▶ DATA EXCERPT:
┏━━
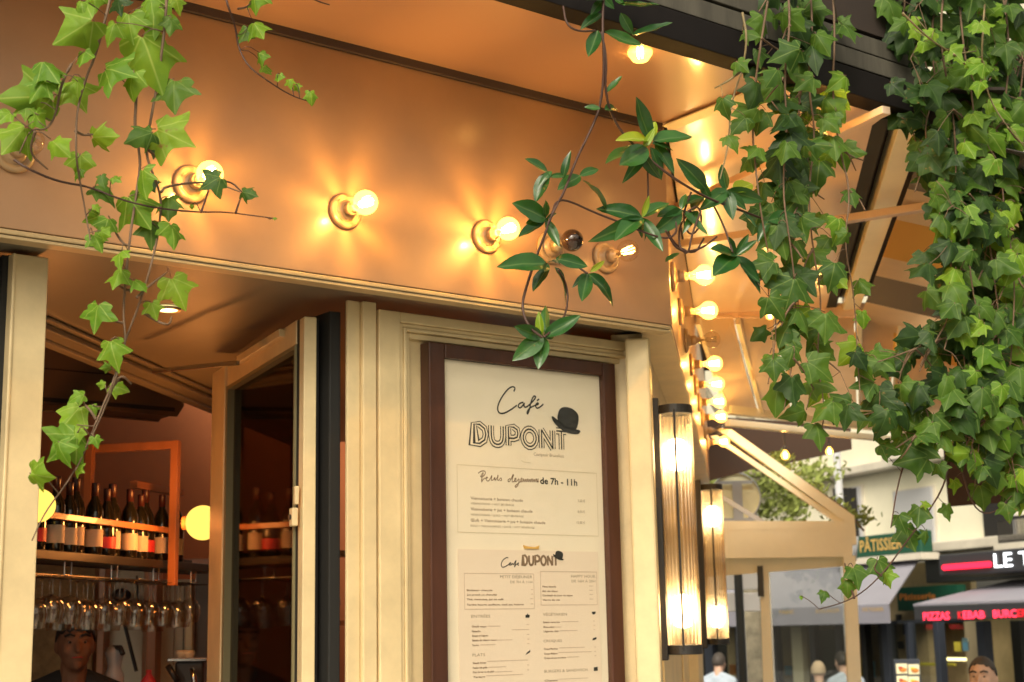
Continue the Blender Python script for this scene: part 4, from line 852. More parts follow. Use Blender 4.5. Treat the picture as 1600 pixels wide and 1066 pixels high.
# wall around window openings: built as strips
win = [(1384, 760, 1436, 860), (1388, 678, 1418, 706), (1180, 722, 1216, 752)]
zt0 = fsq(1440, 862)[2]
b = MB(); b.box(FS, x0-6, x1+3, .25, .5, zt0-.1, 11); put('wall', b, cstone, sb)
b = MB(); a = fsq(1310, 742, 0); c = fsq(1600, 715, 0); b.box(FS, x0-6, x1+3, .0, .25, a[2]-.03, a[2]+.10); put('ledge', b, stone2, sb, bevel=.02)
b = MB(); a = fsq(1436, 850, 0); b.box(FS, x0-6, x1+3, .05, .25, zt0-.02, zt0+.12); put('string_course', b, stone2, sb, bevel=.02)
for k, (xa, ya, xb, yb) in enumerate(win + [(1520, 745, 1560, 840), (1290, 760, 1325, 850), (1240, 640, 1262, 700)]):
    wn = MB(); fbox(wn, xa-3, ya-3, xb+3, yb+3, .22, .249); o = put('window', wn, stone2, sb)
    wn = MB(); fbox(wn, xa, ya, xb, yb, .19, .221); put('shutter', wn, metalg, o)
    if k:
        for j in range(5): wn = MB(); fbox(wn, xa+(xb-xa)*(j+.35)/5, ya+2, xa+(xb-xa)*(j+.5)/5, yb, .16, .189); put('bar', wn, blackm, o)
def railing(xa, ya, xb, yb, label, n):
    t = empty('balcony_railing', FS.px((xa+xb)/2, yb, -.2), label, 'railing', 'balcony railings across the street')
    a = fsq(xa, yb, -.2); c = fsq(xb, ya, -.2)
    b = MB(); b.box(FS, a[0], c[0], -.22, -.19, c[2]-.04, c[2]); put('top_rail', b, blackm, t)
    b = MB(); b.box(FS, a[0], c[0], -.22, -.19, a[2], a[2]+.03); put('bottom_rail', b, blackm, t)
    for i in range(n):
        s_ = a[0]+(c[0]-a[0])*i/(n-1); b = MB(); b.box(FS, s_-.008, s_+.008, -.213, -.197, a[2]+.031, c[2]-.041); put('baluster', b, blackm, t)
    b = MB(); b.box(FS, a[0], c[0], -.3, 0, a[2]-.12, a[2]-.002); put('slab', b, stone2, t)
railing(1562, 800, 1640, 850, 'black iron balcony railing at the right edge above the dark shop sign', 22)
railing(1170, 722, 1232, 748, 'dark balcony railing behind the street foliage near the gable', 14)
railing(1385, 680, 1432, 708, 'dark railing of the upper window between the ivy leaves', 8)
# rainwater pipe / lamp post
b = MB(); P0 = atY(1307, 702, 17.5); P1 = atY(1312, 800, 17.5); b.tube([P0, V((P0.x, P0.y, -.4))], .045, 10); tag(put('grey_lamp_post', b, metalg, smooth=True), 'slim pale grey post rising before the cream building', 'post')
# patisserie: sign, awning, shop front
sgn = empty('pastry_shop_sign', FS.px(1400, 870, -.5), 'dark green pastry shop sign board with gold capitals above the grey awning', 'sign')
b = MB(); a = fsq(1310, 875, -.55); c = fsq(1437, 828, -.55); b.box(FS, a[0], c[0], -.55, -.35, a[2], c[2]); put('board', b, greenp, sgn, bevel=.02)
b = MB(); b.box(FS, a[0], c[0]+.05, -.6, -.3, a[2]-.09, a[2]-.002); put('ledge', b, stone2, sgn)
def stext(s_, x, y, hpx, xr, off, m_, par, bold=0, nm='lettering'):
    a = fsq(x, y, off); h = abs(fsq(x, y-hpx, off)[2]-a[2]); wd = abs(fsq(xr, y, off)[0]-a[0]); b = MB()
    vs, fs = text_mesh(s_, h/.70, bold); x0_ = min(v.x for v in vs); x1_ = max(v.x for v in vs)
    b.add([FS.p(a[0]+(v.x-x0_)*wd/(x1_-x0_), off, a[2]+v.y) for v in vs], fs); put(nm, b, m_, par)
stext('PÂTISSIER', 1344, 863, 18, 1411, -.556, goldp, sgn, .004)
awn = empty('grey_shop_awning', FS.px(1300, 930, -1), 'wide slate grey awning of the pastry shop with lettered valance', 'awning')
s0t, s1t = fsq(1090, 873, -.35)[0], fsq(1437, 873, -.35)[0]; ztp = fsq(1425, 873, -.35)[2]
s0b, s1b = fsq(1040, 944, -1.5)[0], fsq(1389, 944, -1.5)[0]; zbt = fsq(1380, 944, -1.5)[2]
b = MB(); p = [FS.p(s0t, -.35, ztp), FS.p(s1t, -.35, ztp), FS.p(s1b, -1.5, zbt), FS.p(s0b, -1.5, zbt)]; b.hexa([q_-Z*.02 for q_ in p] + p); put('awning_cloth', b, greyaw, awn)
b = MB(); b.box(FS, s0b, s1b, -1.51, -1.495, zbt-.24, zbt-.005); put('valance', b, greyaw, awn)
for k, (s_, xa, xb) in enumerate((('PÂTISSIER', 1348, 1381), ('BOULANGER', 1275, 1312), ('PAINS', 1218, 1240), ('GLACIER', 1150, 1172))):
    stext(s_, xa, 956+ (1348-xa)*.03, 6, xb, -1.515, goldp, awn)
shop = empty('pastry_shop', FS.px(1300, 1050, 0), 'dim glazed pastry shop front below the grey awning', 'shop front')
zg = -.75
def sbx(nm, xa, xb, d0, d1, z0, z1, m_, par=shop, y=1000):
    b = MB(); b.box(FS, fsq(xa, y)[0], fsq(xb, y)[0], d0, d1, z0, z1); return put(nm, b, m_, par, bevel=.01)
ztop = fsq(1436, 872)[2]
sbx('back_wall', 1060, 1432, 1.0, 1.1, zg, ztop, shopin); sbx('shop_soffit', 1060, 1432, -.3, 1.0, ztop-.9, ztop-.85, navy)
for xa, xb, m_ in ((1100, 1112, navy), (1148, 1162, navy), (1200, 1212, navy), (1236, 1252, white_s), (1264, 1272, navy), (1305, 1314, navy), (1345, 1352, shopdk), (1372, 1378, shopdk), (1386, 1392, shopdk)):
    sbx('front_post', xa, xb, .0, .12, zg, ztop-.9, m_)
for xa, xb in ((1113, 1147), (1163, 1199), (1213, 1235), (1273, 1304), (1315, 1344), (1353, 1371)): sbx('pane', xa, xb, .05, .06, zg+.3, ztop-.92, pane_m)
sbx('door_leaf', 1268, 1306, .14, .18, zg, ztop-.95, mat('dark_green_door', (.02, .05, .035), .4))
for k in range(4): sbx('display_shelf', 1346, 1400, .5, .8, zg+.5+k*.35, zg+.55+k*.35, yelp if k in (1,) else shopin)
for k in range(3): sbx('counter', 1100+k*70, 1160+k*70, .5, .9, zg, zg+1.0-.05*k, woodor if k != 1 else cstone)
glow_y = emit('warm_shop_strip', (1, .85, .35), 1.6)
for xa, xb, z0 in ((1346, 1398, .28), (1346, 1398, 1.42)): sbx('strip_light', xa, xb, .40, .44, z0, z0+.035, glow_y)
for k in range(14): sbx('packet', 1102+k*21, 1110+k*21+(k*5) % 6, .45, .49, .95+.02*(k % 3), 1.12+.05*((k*7) % 4), (orangep, redp, white_s, yelp, bluep, woodor)[k % 6])
# neighbour: beige wall with dark green corner sign
nb_ = empty('corner_shop_front', FS.px(1420, 1040, .3), 'cream wall strip with dark opening between the two shops', 'shop front')
b = MB(); a = fsq(1392, 960, .35); c = fsq(1440, 960, .35); b.box(FS, a[0]-.3, c[0]+.1, .35, .45, zg, 1.95); put('wall', b, shopin, nb_)
for xa, ya, xb, yb in ((1400, 960, 1407, 972), (1411, 972, 1420, 992), (1403, 1002, 1411, 1014)): b = MB(); fbox(b, xa, ya, xb, yb, .32, .349, .33); put('niche', b, shopdk, nb_, bevel=.01)
b = MB(); a = fsq(1394, 955, .0); c = fsq(1486, 925, .0); b.box(FS, a[0], c[0], .1, .25, a[2], c[2]+.1); s3 = put('sign_board', b, greenp, nb_)
stext('Pâtisserie', 1406, 938, 10, 1462, .095, orangep, nb_, .003)
b = MB(); a = fsq(1392, 925, .0); b.box(FS, fsq(1430, 925)[0], x1+2, .2, .6, a[2]+.1, zt0-.1); put('dark_recess', b, shopdk, nb_)
# kebab shop
kb = empty('snack_shop_sign', FS.px(1530, 890, -.9), 'dark sign box with red neon bar and white illuminated letters', 'sign')
b = MB(); a = fsq(1468, 901, -.9); c = fsq(1690, 866+8, -.9); zc = fsq(1468, 867, -.9)[2]; b.box(FS, a[0], c[0], -.9, -.1, a[2], zc); put('box', b, signblk, kb, bevel=.02)
b = MB(); a = fsq(1476, 887, -.92); c = fsq(1547, 877, -.92); b.tube([FS.p(a[0], -.93, a[2]), FS.p(c[0], -.93, a[2])], .035, 10); put('neon_bar', b, red_l, kb, smooth=True)
stext('LE T', 1554, 887, 22, 1612, -.912, led_w, kb, .0)
kc = empty('snack_shop_canopy', FS.px(1530, 955, -1.5), 'dark grey canopy with red illuminated words above the snack shop', 'canopy')
b = MB(); a = fsq(1428, 970, -1.5); zc = fsq(1428, 948, -1.5)[2]; s0 = fsq(1428, 960, -1.5)[0]; s1 = fsq(1700, 960, -1.5)[0]
b.box(FS, s0, s1, -1.5, -1.42, a[2], zc); put('front_panel', b, signblk, kc, bevel=.01)
b = MB(); b.hexa([FS.p(s0, -1.5, zc+.004), FS.p(s1, -1.5, zc+.004), FS.p(s1, -.2, zc+.28), FS.p(s0+.3, -.2, zc+.28)] + [FS.p(s0, -1.5, zc+.03), FS.p(s1, -1.5, zc+.03), FS.p(s1, -.2, zc+.31), FS.p(s0+.3, -.2, zc+.31)]); put('canopy_roof', b, greyaw, kc)
for s_, xa, xb, m_ in (('PIZZAS', 1443, 1484, led_r), ('K', 1497, 1504, led_rd), ('EBAB', 1505, 1539, led_r), ('BURC', 1552, 1589, led_r), ('ER', 1590, 1606, led_rd)):
    stext(s_, xa, 969-(xa-1443)*.035, 11.5, xb, -1.512, m_, kc, .003)
ks = empty('snack_shop', FS.px(1530, 1040, 0), 'snack shop glazed front with dark blue frames and posters', 'shop front')
zk = a[2]-.02
for xa, xb in ((1436, 1446), (1474, 1480), (1519, 1527), (1588, 1602)): sbx('frame_post', xa, xb, -.62, -.5, zg, zk, navy, ks)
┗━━
Locate all lines in the listing above with the word "wide" and copy them.

▶ SOLUTION:
Continue the Blender Python script for this scene: part 4, from line 852. More parts follow. Use Blender 4.5. Treat the picture as 1600 pixels wide and 1066 pixels high.
awn = empty('grey_shop_awning', FS.px(1300, 930, -1), 'wide slate grey awning of the pastry shop with lettered valance', 'awning')